(Stored data entries)
* start *

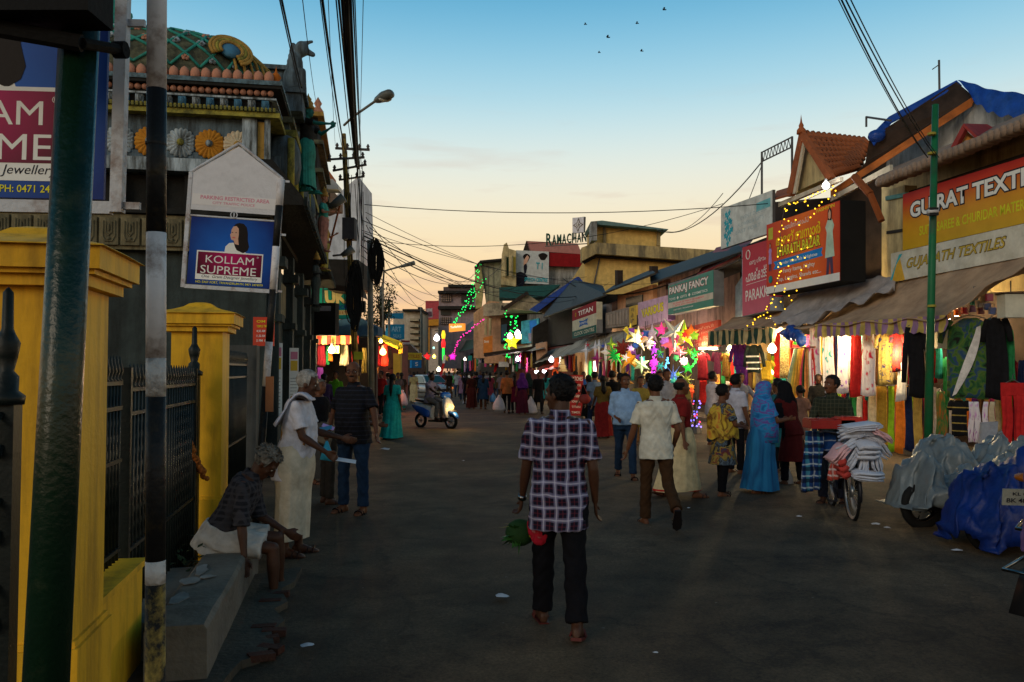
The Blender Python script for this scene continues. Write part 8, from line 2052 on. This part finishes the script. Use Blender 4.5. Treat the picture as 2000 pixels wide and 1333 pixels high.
mb=MB();a=S11.tor(Vector((-.05,-.10,.50)))+Vector((0,0,S11.dz));mb.tube([S11.tor(Vector((.10,-.11,.12)))+Vector((0,0,S11.dz)),S11.tor(Vector((.02,-.13,.36)))+Vector((0,0,S11.dz)),S11.tor(Vector((-.06,-.09,.515)))+Vector((0,0,S11.dz)),S11.tor(Vector((-.04,.06,.515)))+Vector((0,0,S11.dz)),S11.tor(Vector((.06,.135,.34)))+Vector((0,0,S11.dz)),S11.tor(Vector((.17,.10,.10)))+Vector((0,0,S11.dz))],.014,6,sx=1.6)
mb.build('shoulder_strap',mat('strap_tan',(.28,.15,.05)),t11,True)
def tcloth(t):
 mb=MB();P_=[]
 for j in range(12):
  f=j/11;row=[]
  for i in range(9):
   g=(i/8-.5);x=g*.26;back=f>.45
   y=(.13-.3*f)if f<.5 else-.02-.27*(f-.5)-.03;z=.0+.05*math.sin(math.pi*min(1,f*1.6))-(.42*max(0,f-.45))-.05*max(0,.2-f)
   row.append((x+.015*math.sin(f*9),y-.02*math.cos(g*20)*f,z+.012*math.sin(g*25+f*4)))
  P_.append(row)
 mb.grid(P_);o=mb.build('cloth',cloth((.50,.52,.62),'shoulder_cloth'),t,True);o.modifiers.new('t','SOLIDIFY').thickness=.012
tc_=thing('shoulder_cloth','pale cloth lying over the white haired man\'s back and shoulder','cloth',M=M11@Matrix.Translation(S11.tor(Vector((.10,.0,.505)))+Vector((0,0,S11.dz))));tcloth(tc_)
for k,(dx,dz_,rz,c,lb)in enumerate(((.07,.0,.15,(.55,.55,.58),'white leaflet in the white haired man\'s lowered hand'),)):
 t=thing('leaflet',lb,'leaflet',M=Matrix.Translation(H11+Vector((dx,0,dz_)))@Euler((R(12),R(10),R(10))).to_matrix().to_4x4());MB().b2((-.09,-.05,-.001),(.09,.05,.001)).build('paper',paint(c),t)
for(px,py,Y,w_,c,lb,ry)in((632,838,7.9,.16,(.10,.35,.50),'blue and yellow leaflet between the two men',-12),(641,834,9.4,.14,(.50,.32,.62),'violet paper held by the man in the black polo shirt',20)):
 t=thing('leaflet',lb,'leaflet',M=Matrix.Translation(at(px,py,Y))@Euler((R(18),R(ry),R(8))).to_matrix().to_4x4());MB().b2((-w_/2,-.05,-.001),(w_/2,.05,.001)).build('paper',paint(c),t)
def tri(t):
 MB().loft([[(-.01,0,0),(.01,0,0),(.01,.02,0),(-.01,.02,0)],[(-.05,-.01,-.12),(.05,-.01,-.12),(.05,.04,-.12),(-.05,.04,-.12)],[(-.07,-.01,-.20),(.065,-.01,-.22),(.065,.05,-.22),(-.07,.05,-.20)]]).build('bag',mat('bag_cyan',(.03,.30,.45),rough=.35,spec=.6),t,True)
held('small light blue plastic bag hanging between the two men on the left','plastic_bag','bag',at(638,862,9.0),tri)
seatM=LF(3.05,.14);sl=seatM.translation
P=dict(seat=.455,lean=27,hunch=10,leg_l=(86,84,20),leg_r=(80,78,4),arm_r=(2,12,6,0),arm_l=(12,2,48,10),hyaw=-4,hpitch=-16,foot_l=0,fat=1.06)
t12,S12=person('grey haired man in a dark checked shirt and white dhoti sitting on the kerb block',Vector((sl.x-.02,sl.y,0)),R(-84),1.66,P,top=plaid('sh_seat',(.016,.016,.020),[(0,(.05,.048,.055),0,.4,.7),(2,(.05,.048,.055),0,.4,.7)],.045),bottom=cloth((.50,.48,.44),'dh_white'),kind='dhotiup',skin=SKIN_D,hair=('curly',HAIR_S),near=2,sleeve=.78,hem=-.12,eyes=True,trouser_w=1)
P=dict(sh=1.12,fat=1.14,arm_l=(14,26,12,0),arm_r=(-6,24,50,45),leg_l=(3,3,6),leg_r=(0,3,6),hyaw=22)
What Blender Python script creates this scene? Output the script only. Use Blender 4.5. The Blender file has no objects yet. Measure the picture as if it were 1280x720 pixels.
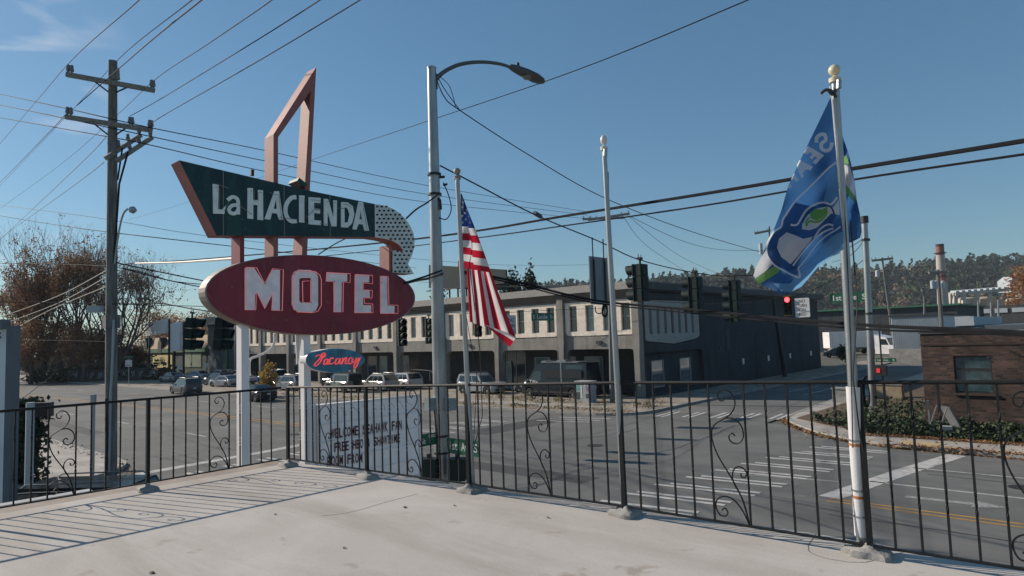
import bpy, math, random
from mathutils import Vector, Matrix, noise
from mathutils.geometry import tessellate_polygon
rnd = random.Random(7)
PI = math.pi
S = bpy.context.scene
C = bpy.data.collections.new("place"); S.collection.children.link(C)

# ------------------------------------------------------------------ camera, sky, sun
H = 4.9                      # eye height above the street (m); x runs along 1st avenue, y along the side street
FPX = 828.0
pit, rol, yaw = math.radians(4.22), math.radians(-1.9), math.radians(-42.47)
u_ = Vector((math.cos(yaw), math.sin(yaw), 0)); v_ = Vector((-u_.y, u_.x, 0)); z_ = Vector((0, 0, 1))
F0 = Vector((0, math.cos(pit), math.sin(pit))); R0 = Vector((1, 0, 0)); U0 = R0.cross(F0)
R1 = math.cos(rol)*R0 + math.sin(rol)*U0; U1 = -math.sin(rol)*R0 + math.cos(rol)*U0
tw = lambda a: Vector((a.dot(u_), a.dot(v_), a.z))
CF, CR, CU = tw(F0), tw(R1), tw(U1)
cam = bpy.data.cameras.new("camera"); camo = bpy.data.objects.new("camera", cam); C.objects.link(camo)
cam.sensor_width = 36; cam.lens = FPX/1280*36; cam.clip_end = 6000; cam.clip_start = .05
camo.matrix_world = Matrix(((CR.x, CU.x, -CF.x, 0), (CR.y, CU.y, -CF.y, 0), (CR.z, CU.z, -CF.z, H), (0, 0, 0, 1)))
S.camera = camo
SUN_EL, SUN_AZ = math.radians(28.8), math.radians(198.5)     # azimuth of the sun measured from +x
w = bpy.data.worlds.new("World"); S.world = w; w.use_nodes = True
nt = w.node_tree; nt.nodes.clear()
N = lambda t, **k: [nt.nodes.new(t)][0]
sky = N('ShaderNodeTexSky'); sky.sky_type = 'NISHITA'; sky.sun_disc = False
sky.sun_elevation = SUN_EL; sky.sun_rotation = PI/2 - SUN_AZ
sky.air_density = 1.1; sky.dust_density = .35; sky.ozone_density = 2.6; sky.altitude = 0
bg = N('ShaderNodeBackground'); bg.inputs[1].default_value = .083
out = N('ShaderNodeOutputWorld')
tc = N('ShaderNodeTexCoord'); mp = N('ShaderNodeMapping'); mp.inputs['Scale'].default_value = (1, 1, 3.2)
n1 = N('ShaderNodeTexNoise'); n1.inputs['Scale'].default_value = 6.5; n1.inputs['Detail'].default_value = 8; n1.inputs['Distortion'].default_value = .5
cr = N('ShaderNodeValToRGB'); cr.color_ramp.elements[0].position = .54; cr.color_ramp.elements[1].position = .74
nt.links.new(tc.outputs['Generated'], mp.inputs[0]); nt.links.new(mp.outputs[0], n1.inputs[0]); nt.links.new(n1.outputs[0], cr.inputs[0])
mx = N('ShaderNodeMixRGB'); mx.inputs[2].default_value = (9.5, 9.6, 10, 1)
ml = N('ShaderNodeMath'); ml.operation = 'MULTIPLY'; ml.inputs[1].default_value = .5
dn = N('ShaderNodeVectorMath'); dn.operation = 'DOT_PRODUCT'; cd_ = (CF + CR*((-170-640)/FPX) - CU*((90-360)/FPX)).normalized(); dn.inputs[1].default_value = tuple(cd_)
vn = N('ShaderNodeVectorMath'); vn.operation = 'NORMALIZE'; nt.links.new(tc.outputs['Generated'], vn.inputs[0]); nt.links.new(vn.outputs[0], dn.inputs[0])
mr = N('ShaderNodeMapRange'); mr.inputs['From Min'].default_value = .966; mr.inputs['From Max'].default_value = .992; mr.inputs['To Min'].default_value = .0; mr.inputs['To Max'].default_value = 1; nt.links.new(dn.outputs['Value'], mr.inputs[0])
mq = N('ShaderNodeMath'); mq.operation = 'MULTIPLY'; nt.links.new(cr.outputs[0], mq.inputs[0]); nt.links.new(mr.outputs[0], mq.inputs[1]); nt.links.new(mq.outputs[0], ml.inputs[0]); nt.links.new(ml.outputs[0], mx.inputs[0])
mb0 = N('ShaderNodeMixRGB'); mb0.inputs[0].default_value = .25; mb0.inputs[2].default_value = (1.0, 3.0, 4.8, 1)
mt0 = N('ShaderNodeMixRGB'); mt0.blend_type = 'MULTIPLY'; mt0.inputs[0].default_value = 1; mt0.inputs[2].default_value = (.80, .97, 1.04, 1)
nt.links.new(sky.outputs[0], mt0.inputs[1]); nt.links.new(mt0.outputs[0], mb0.inputs[1]); nt.links.new(mb0.outputs[0], mx.inputs[1]); nt.links.new(mx.outputs[0], bg.inputs[0]); nt.links.new(bg.outputs[0], out.inputs[0])
sl = bpy.data.lights.new("sun", 'SUN'); sl.energy = 5.0; sl.angle = math.radians(.5); sl.color = (1, .88, .75)
so = bpy.data.objects.new("sun", sl); C.objects.link(so)
sd = Vector((math.cos(SUN_EL)*math.cos(SUN_AZ), math.cos(SUN_EL)*math.sin(SUN_AZ), math.sin(SUN_EL)))
so.rotation_euler = sd.to_track_quat('Z', 'Y').to_euler()
S.view_settings.view_transform = 'Standard'; S.view_settings.look = 'None'; S.view_settings.exposure = .12; S.view_settings.gamma = 1
S.cycles.max_bounces = 6; S.cycles.transparent_max_bounces = 8

# ------------------------------------------------------------------ points of the place (survey of the photograph)
CAMP = Vector((0, 0, H))
def ray(x, y): return CF + CR*((x-640)/FPX) - CU*((y-360)/FPX)
def G(x, y, z=0): d = ray(x, y); return CAMP + d*((z-H)/d.z)
def onX(x, y, X): d = ray(x, y); return CAMP + d*(X/d.x)
def onY(x, y, Y): d = ray(x, y); return CAMP + d*(Y/d.y)
def at(x, y, dep): return CAMP + ray(x, y)*dep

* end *

_AIM_
Collect from the data above every line that includes "this".

_WRITTEN SOLUTION_
The Blender Python script for this scene continues. Write part 8, from line 2052 on. This part finishes the script. Use Blender 4.5. Treat the picture as 2000 pixels wide and 1333 pixels high.
What Blender Python script creates this scene? Output the script only. Use Blender 4.5. The Blender file has no objects yet. Measure the picture as if it were 1280x720 pixels.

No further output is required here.